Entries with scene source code
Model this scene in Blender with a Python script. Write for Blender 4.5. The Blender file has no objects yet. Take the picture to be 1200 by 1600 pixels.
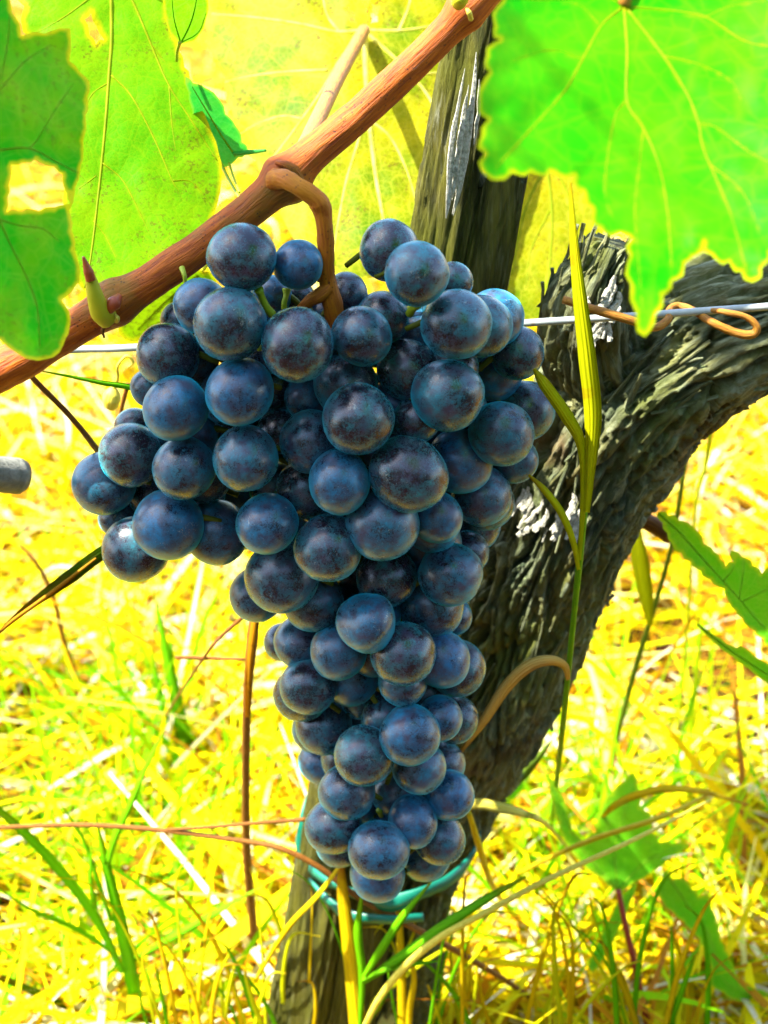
import bpy, math, random
import numpy as np
from mathutils import Vector, Matrix, Quaternion
from mathutils.geometry import delaunay_2d_cdt

random.seed(7)
rng = np.random.default_rng(11)
R = math.radians
scene = bpy.context.scene
COL = scene.collection

# ---------------------------------------------------------------- camera, sky, sun, exposure
CAM_H, PITCH, TANF = 0.52, 28.0, 0.65          # height, degrees below the horizon, frame height / distance
cam_d = bpy.data.cameras.new('camera')
cam = bpy.data.objects.new('camera', cam_d)
COL.objects.link(cam)
cam.location = (0, 0, CAM_H)
cam.rotation_euler = (R(90 - PITCH), 0, 0)
cam_d.sensor_fit = 'VERTICAL'
cam_d.sensor_height = 24
cam_d.lens = 24 / TANF
cam_d.clip_start, cam_d.clip_end = 0.02, 500
cam_d.dof.use_dof = True
cam_d.dof.focus_distance = 0.425
cam_d.dof.aperture_fstop = 12.0
scene.camera = cam

SUN_EL, SUN_AZ = 58.0, -97.0                     # azimuth from +Y (away from the camera), negative = left
w = bpy.data.worlds.new('World')
scene.world = w
w.use_nodes = True
nt = w.node_tree
nt.nodes.clear()
sky = nt.nodes.new('ShaderNodeTexSky')
sky.sky_type = 'NISHITA'
sky.sun_disc = False
sky.sun_elevation = R(SUN_EL)
sky.sun_rotation = R(SUN_AZ)
bg = nt.nodes.new('ShaderNodeBackground')
bg.inputs['Strength'].default_value = 0.15
wo = nt.nodes.new('ShaderNodeOutputWorld')
nt.links.new(sky.outputs[0], bg.inputs['Color'])
nt.links.new(bg.outputs[0], wo.inputs['Surface'])

SUN_V = Vector((math.sin(R(SUN_AZ)) * math.cos(R(SUN_EL)), math.cos(R(SUN_AZ)) * math.cos(R(SUN_EL)), math.sin(R(SUN_EL))))
sd = bpy.data.lights.new('sun', 'SUN')
sd.energy = 5.0
sd.angle = R(0.5)
sd.color = (1.0, 0.95, 0.86)
so = bpy.data.objects.new('sun', sd)
COL.objects.link(so)
so.location = (0, 0, 5)
so.rotation_euler = (-SUN_V).to_track_quat('-Z', 'Y').to_euler()

scene.view_settings.view_transform = 'Standard'
scene.view_settings.look = 'None'
scene.view_settings.exposure = 2.4
scene.view_settings.gamma = 1
scene.view_settings.use_curve_mapping = False
scene.cycles.max_bounces = 8
scene.cycles.transparent_max_bounces = 6

# ---------------------------------------------------------------- placing: a sight line met with a plane at distance Y
SP, CP = math.sin(R(PITCH)), math.cos(R(PITCH))
KPX = TANF / 1600


def P(px, py, Y):
    u = (px - 600) * KPX
    v = (800 - py) * KPX
    dy = CP + v * SP
    dz = -SP + v * CP
    t = Y / dy
    return np.array((t * u, Y, CAM_H + t * dz))


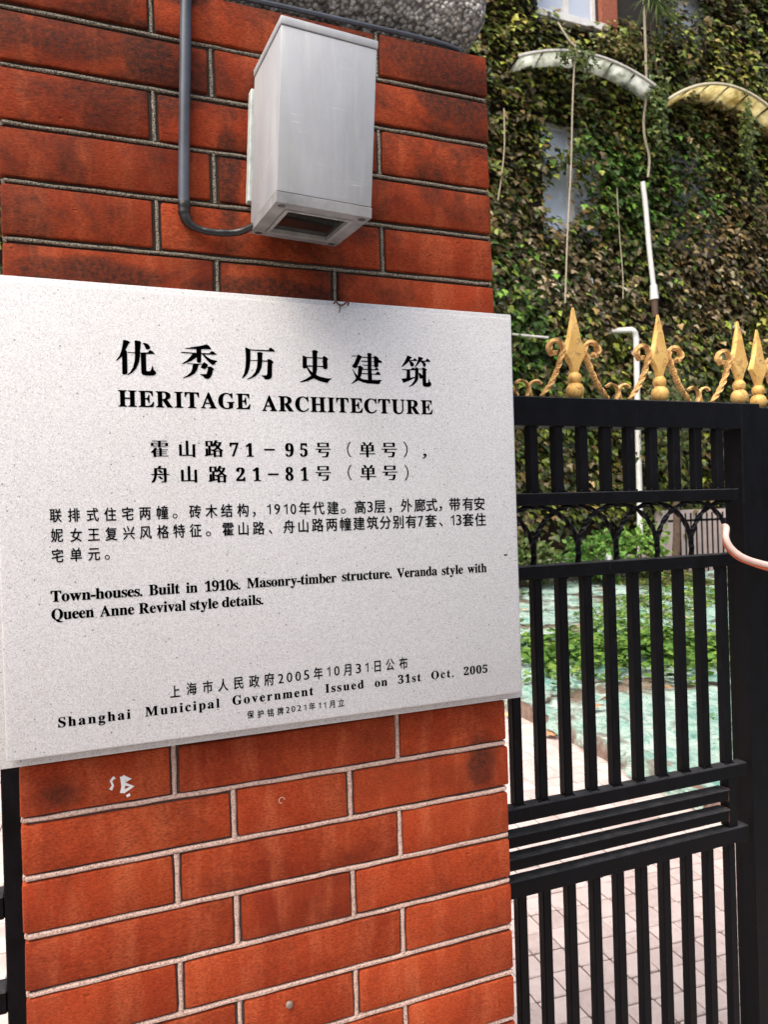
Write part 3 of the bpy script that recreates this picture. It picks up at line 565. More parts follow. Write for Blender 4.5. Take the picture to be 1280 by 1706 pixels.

### WHAT THIS TASK INVOLVES
Give again, exactly, the lines from the start of the data through the one holding "scene.camera = cam"; omit the pictures.

### TASK SOLUTION
Model this scene in Blender with a Python script. Write for Blender 4.5. The Blender file has no objects yet. Take the picture to be 1200 by 1600 pixels.
import bpy, math, random
import numpy as np
from mathutils import Vector, Matrix, Quaternion
from mathutils.geometry import delaunay_2d_cdt

random.seed(7)
rng = np.random.default_rng(11)
R = math.radians
scene = bpy.context.scene
COL = scene.collection

# ---------------------------------------------------------------- camera, sky, sun, exposure
CAM_H, PITCH, TANF = 0.52, 28.0, 0.65          # height, degrees below the horizon, frame height / distance
cam_d = bpy.data.cameras.new('camera')
cam = bpy.data.objects.new('camera', cam_d)
COL.objects.link(cam)
cam.location = (0, 0, CAM_H)
cam.rotation_euler = (R(90 - PITCH), 0, 0)
cam_d.sensor_fit = 'VERTICAL'
cam_d.sensor_height = 24
cam_d.lens = 24 / TANF
cam_d.clip_start, cam_d.clip_end = 0.02, 500
cam_d.dof.use_dof = True
cam_d.dof.focus_distance = 0.425
cam_d.dof.aperture_fstop = 12.0
scene.camera = cam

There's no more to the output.